In this scenario, it of course makes sense to use as many suitable public cloud services as possible in the first instance; they require little or no pre-procurement expenditure and offer the maximum breadth to scale if and when the business flourishes and grows.
On that growth path, there will logically come a point at which workloads are predictable enough (and potentially privacy-related enough) to determine the use of some colocated resources. This is the straddling intersection point between public cloud and private on-premises cloud – this is hybrid cloud. Further up that growth path, the business can define an increasing number of workloads where on-premises costs can be justified. This is hybrid cloud at a more fully blown scale.
If a company has progressed to this point but then opens a new office in a new territory or country, it may very reasonably look to adopt a greater weight of public cloud in its new location.
If a business runs its New York operation with an 80% on-premises deployment and a mere 20% of resources located in public cloud to define its 80:20 hybrid split, it is entirely feasible that its new Cape Town office might be 100% public cloud.
This again is hybrid cloud. But if the business finds that it gets a better deal (commercially, or support-related, or platform-related) in one country from one particular CSP, then it may switch some workloads to Microsoft Azure, push some workloads to Google Cloud Platform, others to AWS and still others to any of the smaller tier players in this market. This is hybrid multi-cloud reality.
Many organisations now using hybrid multi-cloud may be comparatively oblivious as to why their mixed usage model has evolved. This disconnect is amplified if the gulf and the communication channel between the C-suite management function and the IT department is wide.
Understanding how, why, when and where hybrid multi-cloud deployments have resulted, what the layers and tiers within the deployed matrix of services are tasked with doing inside any given working day… and knowing which way business requirements might be developing next, will enable an organisation to manage its hybrid multi-cloud engine room with highest levels of efficiency.
If we have learned anything at this point, it is perhaps just how far hybrid multi-cloud has become a kind of de facto industry standard for prudent, strategically tactical cloud implementations. It offers the greatest scope for deployment flexibility, functional dexterity and cost optimisation.
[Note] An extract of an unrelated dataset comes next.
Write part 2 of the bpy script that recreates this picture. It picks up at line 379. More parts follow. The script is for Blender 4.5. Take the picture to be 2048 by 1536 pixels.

Where we go from here is interesting. We will continue to see all of the ancillary competencies that flow alongside the wider development of cloud now more directly reflect the infrastructure resiliency that organisations can achieve with this model. Skillsets will need to be tuned, bolstered, augmented and extended in line with the specific actions of cloud architects, Site Reliability Engineers (SREs) and the now cloud-native DevOps developer+operations teams that will exist in this space.
As hybrid multi-cloud usage patterns crystallise, so will the most logical migration paths for organisations looking to complete the more advanced stages of their digital transformation initiatives.
On the road ahead, businesses will look to unify their infrastructure control mechanisms in order to straddle the full breadth of the hybrid multi-cloud IT stack that they themselves will now build, manage and operate across an increasingly connected pool of API-centric applications.
Where once we had cloud, we now have cloud multiplicity, connectivity and an occasional instance of exclusivity. It’s a small but hybrid multi-cloud world after all.